Há tempos, fiscalizações do TCU vêm indicando problemas nas despesas com cartões corporativos. Em 2017, o tribunal proferiu acórdão determinando que as informações sobre esse tipo de despesa fossem publicadas com maior grau de detalhamento, especialmente após o término dos mandatos presidenciais (Acórdão 1154/2017).

Em 2022, constatou que algumas das determinações anteriormente feitas não haviam sido integralmente implementadas, razão pela qual foram reiteradas (Acórdão 2625/2022). Já em 2023, determinou a autuação de processo apartado, com classificação reservada, para realizar fiscalização contínua dos gastos enquadrados como sigilosos (Acórdão 255/2023).

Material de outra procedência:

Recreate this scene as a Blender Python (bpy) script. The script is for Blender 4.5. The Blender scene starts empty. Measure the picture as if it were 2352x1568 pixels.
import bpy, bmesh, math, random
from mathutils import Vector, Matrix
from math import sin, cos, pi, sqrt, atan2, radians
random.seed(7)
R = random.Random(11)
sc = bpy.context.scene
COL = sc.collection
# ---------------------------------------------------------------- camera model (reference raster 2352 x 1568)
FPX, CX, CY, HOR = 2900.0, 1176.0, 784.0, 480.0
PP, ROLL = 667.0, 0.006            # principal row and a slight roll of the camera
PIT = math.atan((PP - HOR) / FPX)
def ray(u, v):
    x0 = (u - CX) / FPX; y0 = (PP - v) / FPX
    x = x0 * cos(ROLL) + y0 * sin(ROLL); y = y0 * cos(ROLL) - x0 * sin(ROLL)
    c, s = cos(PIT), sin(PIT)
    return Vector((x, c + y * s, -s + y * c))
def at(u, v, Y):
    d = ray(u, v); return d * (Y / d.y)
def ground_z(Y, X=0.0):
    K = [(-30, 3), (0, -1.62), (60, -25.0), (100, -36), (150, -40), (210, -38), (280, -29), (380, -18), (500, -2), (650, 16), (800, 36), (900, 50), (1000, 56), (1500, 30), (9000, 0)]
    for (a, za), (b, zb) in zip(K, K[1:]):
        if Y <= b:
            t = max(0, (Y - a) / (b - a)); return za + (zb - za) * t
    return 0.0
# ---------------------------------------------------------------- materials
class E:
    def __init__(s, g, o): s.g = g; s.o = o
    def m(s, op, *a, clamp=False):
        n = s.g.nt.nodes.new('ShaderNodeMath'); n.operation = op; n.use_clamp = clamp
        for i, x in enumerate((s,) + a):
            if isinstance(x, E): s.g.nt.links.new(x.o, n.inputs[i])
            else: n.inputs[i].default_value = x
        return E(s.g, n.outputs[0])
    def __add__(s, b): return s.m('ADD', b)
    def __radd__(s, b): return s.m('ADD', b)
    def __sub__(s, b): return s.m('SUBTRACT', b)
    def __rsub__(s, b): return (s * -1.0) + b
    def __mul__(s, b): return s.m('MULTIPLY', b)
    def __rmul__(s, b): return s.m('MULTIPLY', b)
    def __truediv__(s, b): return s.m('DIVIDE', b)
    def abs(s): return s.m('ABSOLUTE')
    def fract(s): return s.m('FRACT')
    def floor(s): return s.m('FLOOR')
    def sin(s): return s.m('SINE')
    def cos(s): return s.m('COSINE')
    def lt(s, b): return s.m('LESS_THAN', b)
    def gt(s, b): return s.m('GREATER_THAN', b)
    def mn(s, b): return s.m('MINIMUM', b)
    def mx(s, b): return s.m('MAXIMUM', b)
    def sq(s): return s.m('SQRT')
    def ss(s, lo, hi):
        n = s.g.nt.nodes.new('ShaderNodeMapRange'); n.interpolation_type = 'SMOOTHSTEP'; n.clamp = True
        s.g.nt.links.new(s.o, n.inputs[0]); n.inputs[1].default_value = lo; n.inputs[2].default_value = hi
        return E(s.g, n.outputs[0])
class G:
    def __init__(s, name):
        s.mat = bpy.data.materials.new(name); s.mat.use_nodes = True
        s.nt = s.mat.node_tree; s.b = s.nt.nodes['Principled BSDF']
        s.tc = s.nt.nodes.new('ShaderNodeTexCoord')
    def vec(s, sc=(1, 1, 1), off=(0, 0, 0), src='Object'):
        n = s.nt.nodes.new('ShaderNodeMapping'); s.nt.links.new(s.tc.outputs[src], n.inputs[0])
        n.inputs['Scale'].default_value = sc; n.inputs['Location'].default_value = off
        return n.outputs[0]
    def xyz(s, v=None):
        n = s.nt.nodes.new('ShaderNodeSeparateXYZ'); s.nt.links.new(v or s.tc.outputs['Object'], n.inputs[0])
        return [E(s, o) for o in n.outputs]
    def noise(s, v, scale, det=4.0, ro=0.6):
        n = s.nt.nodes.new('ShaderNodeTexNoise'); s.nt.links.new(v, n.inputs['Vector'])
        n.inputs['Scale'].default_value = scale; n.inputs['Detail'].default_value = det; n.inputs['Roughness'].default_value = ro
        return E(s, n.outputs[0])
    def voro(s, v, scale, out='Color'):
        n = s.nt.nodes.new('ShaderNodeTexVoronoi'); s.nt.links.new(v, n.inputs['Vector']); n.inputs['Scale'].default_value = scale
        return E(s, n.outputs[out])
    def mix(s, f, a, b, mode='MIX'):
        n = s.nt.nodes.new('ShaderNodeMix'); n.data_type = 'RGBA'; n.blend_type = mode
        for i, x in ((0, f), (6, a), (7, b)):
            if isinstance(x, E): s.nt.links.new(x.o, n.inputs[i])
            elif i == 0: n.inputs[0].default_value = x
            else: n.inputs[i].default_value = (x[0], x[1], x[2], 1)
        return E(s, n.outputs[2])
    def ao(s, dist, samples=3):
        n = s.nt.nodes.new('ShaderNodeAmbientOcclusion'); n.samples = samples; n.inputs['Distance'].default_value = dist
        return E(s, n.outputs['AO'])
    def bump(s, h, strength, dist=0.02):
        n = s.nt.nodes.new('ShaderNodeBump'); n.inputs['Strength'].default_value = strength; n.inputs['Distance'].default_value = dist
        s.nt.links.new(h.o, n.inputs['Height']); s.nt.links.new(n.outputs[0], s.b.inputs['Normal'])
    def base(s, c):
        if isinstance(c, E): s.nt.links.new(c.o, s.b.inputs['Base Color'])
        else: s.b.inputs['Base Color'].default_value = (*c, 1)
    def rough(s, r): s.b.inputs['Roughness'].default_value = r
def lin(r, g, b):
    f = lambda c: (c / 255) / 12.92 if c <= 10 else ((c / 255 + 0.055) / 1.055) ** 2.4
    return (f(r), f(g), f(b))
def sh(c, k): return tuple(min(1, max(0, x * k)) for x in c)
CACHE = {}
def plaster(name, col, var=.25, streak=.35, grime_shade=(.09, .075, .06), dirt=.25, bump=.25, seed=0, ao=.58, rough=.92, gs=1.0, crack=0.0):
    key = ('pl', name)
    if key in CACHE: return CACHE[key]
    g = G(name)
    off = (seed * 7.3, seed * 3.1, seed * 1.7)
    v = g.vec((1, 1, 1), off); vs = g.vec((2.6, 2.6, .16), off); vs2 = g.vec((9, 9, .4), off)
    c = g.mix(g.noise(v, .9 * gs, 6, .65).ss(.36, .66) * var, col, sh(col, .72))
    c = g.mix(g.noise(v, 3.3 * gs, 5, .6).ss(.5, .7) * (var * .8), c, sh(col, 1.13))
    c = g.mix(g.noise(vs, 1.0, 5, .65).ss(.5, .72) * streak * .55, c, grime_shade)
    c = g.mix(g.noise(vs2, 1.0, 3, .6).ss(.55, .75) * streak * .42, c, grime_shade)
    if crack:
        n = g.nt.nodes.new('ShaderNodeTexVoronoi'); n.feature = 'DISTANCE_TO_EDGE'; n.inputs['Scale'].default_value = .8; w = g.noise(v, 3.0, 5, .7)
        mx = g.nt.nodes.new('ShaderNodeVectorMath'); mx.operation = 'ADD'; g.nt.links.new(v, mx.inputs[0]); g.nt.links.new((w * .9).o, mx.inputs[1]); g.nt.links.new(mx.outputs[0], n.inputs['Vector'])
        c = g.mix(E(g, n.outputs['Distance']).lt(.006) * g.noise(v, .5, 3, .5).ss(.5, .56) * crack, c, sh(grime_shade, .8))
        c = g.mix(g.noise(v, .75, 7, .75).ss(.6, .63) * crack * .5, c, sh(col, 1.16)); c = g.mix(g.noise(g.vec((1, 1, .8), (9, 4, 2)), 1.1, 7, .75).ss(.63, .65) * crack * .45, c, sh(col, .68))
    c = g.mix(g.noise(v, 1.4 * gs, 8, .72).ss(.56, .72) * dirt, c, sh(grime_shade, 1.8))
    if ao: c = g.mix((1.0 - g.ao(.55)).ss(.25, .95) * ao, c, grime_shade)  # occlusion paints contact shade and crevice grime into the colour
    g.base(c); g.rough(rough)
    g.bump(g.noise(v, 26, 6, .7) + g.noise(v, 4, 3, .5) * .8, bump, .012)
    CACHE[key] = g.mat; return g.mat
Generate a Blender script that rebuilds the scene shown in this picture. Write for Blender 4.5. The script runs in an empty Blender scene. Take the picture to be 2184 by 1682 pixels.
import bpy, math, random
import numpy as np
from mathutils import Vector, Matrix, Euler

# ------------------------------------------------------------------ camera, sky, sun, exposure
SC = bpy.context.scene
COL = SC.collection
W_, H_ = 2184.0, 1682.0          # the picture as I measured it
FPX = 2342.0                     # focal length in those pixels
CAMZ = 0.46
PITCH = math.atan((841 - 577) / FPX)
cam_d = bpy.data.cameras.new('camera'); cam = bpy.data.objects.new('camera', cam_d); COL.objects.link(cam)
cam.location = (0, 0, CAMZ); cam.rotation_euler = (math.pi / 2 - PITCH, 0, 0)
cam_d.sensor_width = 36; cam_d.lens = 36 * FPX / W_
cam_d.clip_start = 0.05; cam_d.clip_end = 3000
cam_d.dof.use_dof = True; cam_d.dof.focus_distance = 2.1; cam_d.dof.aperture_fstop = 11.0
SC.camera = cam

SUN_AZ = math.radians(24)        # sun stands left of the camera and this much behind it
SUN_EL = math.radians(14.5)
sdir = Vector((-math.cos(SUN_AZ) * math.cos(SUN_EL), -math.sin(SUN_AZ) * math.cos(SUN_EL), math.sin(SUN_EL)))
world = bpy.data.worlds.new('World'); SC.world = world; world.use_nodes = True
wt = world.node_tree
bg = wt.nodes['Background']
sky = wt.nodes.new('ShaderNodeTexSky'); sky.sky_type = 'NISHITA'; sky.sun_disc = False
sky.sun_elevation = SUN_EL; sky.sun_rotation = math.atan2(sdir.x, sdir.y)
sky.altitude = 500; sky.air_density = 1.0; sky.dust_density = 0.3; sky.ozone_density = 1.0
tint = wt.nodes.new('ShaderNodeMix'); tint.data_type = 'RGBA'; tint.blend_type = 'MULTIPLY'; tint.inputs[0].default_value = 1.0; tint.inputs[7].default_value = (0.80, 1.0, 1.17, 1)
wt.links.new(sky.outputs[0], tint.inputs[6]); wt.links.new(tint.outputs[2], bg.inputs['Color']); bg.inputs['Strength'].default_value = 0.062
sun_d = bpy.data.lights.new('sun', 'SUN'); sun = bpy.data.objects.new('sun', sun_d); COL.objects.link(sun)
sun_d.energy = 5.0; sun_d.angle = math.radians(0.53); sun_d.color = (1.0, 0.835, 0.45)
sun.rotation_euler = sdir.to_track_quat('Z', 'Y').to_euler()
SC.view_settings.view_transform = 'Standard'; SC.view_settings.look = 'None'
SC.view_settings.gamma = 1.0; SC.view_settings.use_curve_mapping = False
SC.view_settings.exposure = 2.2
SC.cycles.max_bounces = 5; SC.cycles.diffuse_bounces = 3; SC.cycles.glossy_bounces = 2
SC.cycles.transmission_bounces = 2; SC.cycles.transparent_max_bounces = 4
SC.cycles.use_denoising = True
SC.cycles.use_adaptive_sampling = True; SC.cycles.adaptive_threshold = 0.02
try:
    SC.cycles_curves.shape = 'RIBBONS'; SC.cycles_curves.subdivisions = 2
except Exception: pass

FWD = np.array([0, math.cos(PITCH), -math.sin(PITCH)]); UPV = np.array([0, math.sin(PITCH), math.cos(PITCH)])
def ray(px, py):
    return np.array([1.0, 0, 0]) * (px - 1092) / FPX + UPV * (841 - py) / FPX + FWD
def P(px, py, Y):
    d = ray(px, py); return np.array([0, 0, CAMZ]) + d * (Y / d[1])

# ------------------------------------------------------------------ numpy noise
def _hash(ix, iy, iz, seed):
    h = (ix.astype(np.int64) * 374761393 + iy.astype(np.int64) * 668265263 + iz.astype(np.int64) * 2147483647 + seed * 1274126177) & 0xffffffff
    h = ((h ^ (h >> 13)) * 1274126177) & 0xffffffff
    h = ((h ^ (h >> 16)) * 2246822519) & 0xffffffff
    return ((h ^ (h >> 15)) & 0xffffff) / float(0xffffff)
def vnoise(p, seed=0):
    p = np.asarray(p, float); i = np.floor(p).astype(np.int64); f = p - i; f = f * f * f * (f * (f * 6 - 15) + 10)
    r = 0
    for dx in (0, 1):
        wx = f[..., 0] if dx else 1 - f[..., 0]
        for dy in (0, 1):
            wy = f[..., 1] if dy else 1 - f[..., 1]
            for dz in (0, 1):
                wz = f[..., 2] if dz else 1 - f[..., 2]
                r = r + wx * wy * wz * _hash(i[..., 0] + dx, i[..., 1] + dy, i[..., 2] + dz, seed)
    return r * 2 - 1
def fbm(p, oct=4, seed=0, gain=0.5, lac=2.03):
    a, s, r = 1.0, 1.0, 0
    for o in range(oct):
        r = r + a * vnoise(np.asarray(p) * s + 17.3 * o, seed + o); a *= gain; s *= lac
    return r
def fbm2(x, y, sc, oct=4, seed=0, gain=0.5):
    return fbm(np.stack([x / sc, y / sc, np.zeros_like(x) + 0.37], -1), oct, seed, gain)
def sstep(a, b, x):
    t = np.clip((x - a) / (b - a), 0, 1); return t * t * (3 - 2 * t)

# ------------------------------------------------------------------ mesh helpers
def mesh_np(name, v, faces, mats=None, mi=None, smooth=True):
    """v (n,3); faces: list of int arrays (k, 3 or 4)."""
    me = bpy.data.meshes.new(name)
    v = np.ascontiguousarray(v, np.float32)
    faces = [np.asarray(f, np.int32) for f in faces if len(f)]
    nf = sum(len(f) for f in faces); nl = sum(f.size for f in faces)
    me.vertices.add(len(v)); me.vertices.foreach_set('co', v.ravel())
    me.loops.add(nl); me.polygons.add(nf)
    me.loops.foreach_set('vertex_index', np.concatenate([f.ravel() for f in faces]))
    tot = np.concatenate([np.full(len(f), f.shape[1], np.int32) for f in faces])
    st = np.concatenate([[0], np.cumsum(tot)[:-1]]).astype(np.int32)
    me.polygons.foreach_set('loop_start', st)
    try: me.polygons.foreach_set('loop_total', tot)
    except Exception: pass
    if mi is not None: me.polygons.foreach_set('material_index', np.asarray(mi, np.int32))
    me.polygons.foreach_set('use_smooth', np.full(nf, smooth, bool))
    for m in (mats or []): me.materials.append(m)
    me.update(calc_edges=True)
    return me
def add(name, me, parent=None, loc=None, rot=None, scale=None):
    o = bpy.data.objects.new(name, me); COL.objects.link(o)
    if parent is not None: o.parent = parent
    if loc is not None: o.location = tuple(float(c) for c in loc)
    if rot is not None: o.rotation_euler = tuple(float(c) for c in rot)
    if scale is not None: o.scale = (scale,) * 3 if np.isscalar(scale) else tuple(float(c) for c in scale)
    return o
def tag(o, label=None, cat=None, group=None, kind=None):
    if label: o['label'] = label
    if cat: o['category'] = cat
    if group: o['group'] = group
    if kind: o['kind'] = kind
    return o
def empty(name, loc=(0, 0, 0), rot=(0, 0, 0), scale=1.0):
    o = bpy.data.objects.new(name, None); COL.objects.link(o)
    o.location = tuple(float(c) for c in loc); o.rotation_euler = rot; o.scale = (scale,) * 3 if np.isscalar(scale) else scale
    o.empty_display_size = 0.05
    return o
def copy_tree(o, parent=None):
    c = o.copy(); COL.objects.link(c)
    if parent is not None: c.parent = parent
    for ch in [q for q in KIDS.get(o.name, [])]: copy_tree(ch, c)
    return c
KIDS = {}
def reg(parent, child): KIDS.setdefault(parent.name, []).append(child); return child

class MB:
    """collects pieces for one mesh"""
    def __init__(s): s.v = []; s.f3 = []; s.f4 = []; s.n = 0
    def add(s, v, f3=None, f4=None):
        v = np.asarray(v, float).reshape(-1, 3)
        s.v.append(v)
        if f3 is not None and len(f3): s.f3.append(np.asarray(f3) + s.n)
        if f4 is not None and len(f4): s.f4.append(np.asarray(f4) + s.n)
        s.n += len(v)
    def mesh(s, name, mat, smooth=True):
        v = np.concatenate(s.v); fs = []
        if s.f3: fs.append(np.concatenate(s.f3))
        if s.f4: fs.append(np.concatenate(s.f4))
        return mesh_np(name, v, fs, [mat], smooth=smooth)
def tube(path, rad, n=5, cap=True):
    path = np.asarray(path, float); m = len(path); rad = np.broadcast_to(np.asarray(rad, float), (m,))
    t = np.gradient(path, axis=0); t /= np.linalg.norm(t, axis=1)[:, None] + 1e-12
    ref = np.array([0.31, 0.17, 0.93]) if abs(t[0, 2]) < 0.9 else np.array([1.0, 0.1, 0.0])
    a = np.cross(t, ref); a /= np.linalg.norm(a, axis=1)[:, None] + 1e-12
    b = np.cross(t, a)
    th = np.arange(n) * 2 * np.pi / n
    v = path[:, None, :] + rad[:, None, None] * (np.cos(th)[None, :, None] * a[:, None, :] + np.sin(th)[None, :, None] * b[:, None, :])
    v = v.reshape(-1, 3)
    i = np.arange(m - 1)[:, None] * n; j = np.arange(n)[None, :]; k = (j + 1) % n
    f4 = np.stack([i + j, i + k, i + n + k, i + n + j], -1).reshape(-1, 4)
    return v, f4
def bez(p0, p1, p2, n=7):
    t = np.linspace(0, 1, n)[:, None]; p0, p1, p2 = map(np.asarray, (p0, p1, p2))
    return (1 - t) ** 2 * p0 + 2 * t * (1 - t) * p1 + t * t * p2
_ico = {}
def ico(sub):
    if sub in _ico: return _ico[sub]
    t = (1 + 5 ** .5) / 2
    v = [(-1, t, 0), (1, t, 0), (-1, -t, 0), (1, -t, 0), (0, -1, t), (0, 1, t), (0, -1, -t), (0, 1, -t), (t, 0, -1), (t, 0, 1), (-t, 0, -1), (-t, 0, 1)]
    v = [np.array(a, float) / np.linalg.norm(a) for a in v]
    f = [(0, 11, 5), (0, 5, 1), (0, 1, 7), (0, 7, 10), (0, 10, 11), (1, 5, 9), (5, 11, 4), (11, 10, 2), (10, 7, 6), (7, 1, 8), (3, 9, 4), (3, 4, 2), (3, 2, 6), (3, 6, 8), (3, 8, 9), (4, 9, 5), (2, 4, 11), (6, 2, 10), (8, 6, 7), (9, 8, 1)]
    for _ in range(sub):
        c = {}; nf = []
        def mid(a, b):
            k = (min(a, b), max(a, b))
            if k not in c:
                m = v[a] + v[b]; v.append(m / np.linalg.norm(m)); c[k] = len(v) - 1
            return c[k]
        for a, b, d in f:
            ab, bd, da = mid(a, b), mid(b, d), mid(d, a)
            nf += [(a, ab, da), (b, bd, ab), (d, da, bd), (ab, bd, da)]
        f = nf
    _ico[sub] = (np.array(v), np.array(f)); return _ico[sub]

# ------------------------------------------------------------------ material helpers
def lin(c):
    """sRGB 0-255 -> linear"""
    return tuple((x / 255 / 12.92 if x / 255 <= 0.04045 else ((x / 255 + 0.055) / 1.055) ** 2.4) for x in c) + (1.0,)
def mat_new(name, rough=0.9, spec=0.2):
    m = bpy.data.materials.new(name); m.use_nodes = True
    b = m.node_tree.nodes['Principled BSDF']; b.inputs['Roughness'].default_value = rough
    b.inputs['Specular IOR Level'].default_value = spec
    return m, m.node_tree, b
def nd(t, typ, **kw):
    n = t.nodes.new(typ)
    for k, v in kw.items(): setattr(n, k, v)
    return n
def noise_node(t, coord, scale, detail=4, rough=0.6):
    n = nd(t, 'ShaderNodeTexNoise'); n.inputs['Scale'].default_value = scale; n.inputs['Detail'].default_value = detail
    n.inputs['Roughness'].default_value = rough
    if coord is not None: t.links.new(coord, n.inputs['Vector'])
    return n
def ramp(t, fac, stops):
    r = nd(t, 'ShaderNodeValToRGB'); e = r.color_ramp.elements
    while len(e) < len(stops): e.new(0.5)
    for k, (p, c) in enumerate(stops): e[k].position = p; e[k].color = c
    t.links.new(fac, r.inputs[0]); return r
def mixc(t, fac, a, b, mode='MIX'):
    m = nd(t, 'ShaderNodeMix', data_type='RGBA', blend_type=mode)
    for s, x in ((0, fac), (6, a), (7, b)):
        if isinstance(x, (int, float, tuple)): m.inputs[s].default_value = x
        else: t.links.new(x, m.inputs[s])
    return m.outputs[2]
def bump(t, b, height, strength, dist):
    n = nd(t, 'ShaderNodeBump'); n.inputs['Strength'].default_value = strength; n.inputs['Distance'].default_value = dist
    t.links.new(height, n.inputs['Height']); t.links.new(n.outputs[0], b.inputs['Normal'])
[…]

No último mês, o TCU renovou as determinações feitas em 2022, dessa vez, concedendo o prazo de 120 dias para que elas fossem cumpridas (Acórdão 1546/2025). Entre as providências a serem adotadas, está a obrigação de publicar, ao final de cada mês, o somatório das despesas classificadas como materiais de higiene e limpeza, alimentação, hospedagem e locação de transporte. Além disso, também reforçou-se a necessidade de as despesas de caráter reservado relativas a mandatos encerrados serem publicadas, com o devido detalhamento.

Trata-se de iniciativa oportuna e alinhada com a vocação constitucional do TCU. Se, por um lado, a legislação reserva à Presidência da República a prerrogativa de limitar a divulgação ao público em geral de despesas realizadas com cartões corporativos (arts. 23, VII, e 24, §2º, da Lei 12.527/2011), por outro, isso não significa que tais despesas possam ficar imunes a qualquer forma de controle.

A aposição de sigilo não pode inviabilizar que órgãos e entes do próprio estado, o detentor das informações sigilosas, cumpram com suas missões. Segundo a Lei 12.527/2011, o dever de resguardo do sigilo também recai sobre as Cortes de Contas (cf. art. 1º, parágrafo único, I, c/c arts. 6º, III, e 25, § 2º). Ademais, como tem afirmado o TCU, o sigilo não impede, necessariamente, a divulgação de dados mínimos que permitam algum grau de accountability e transparência perante a sociedade.

O sigilo não pode ser a regra — uma violação frontal ao art. 3º, I, da Lei 12.527/2011 — e nem pode ser usado pelo Executivo como método de blindagem contra controles em geral.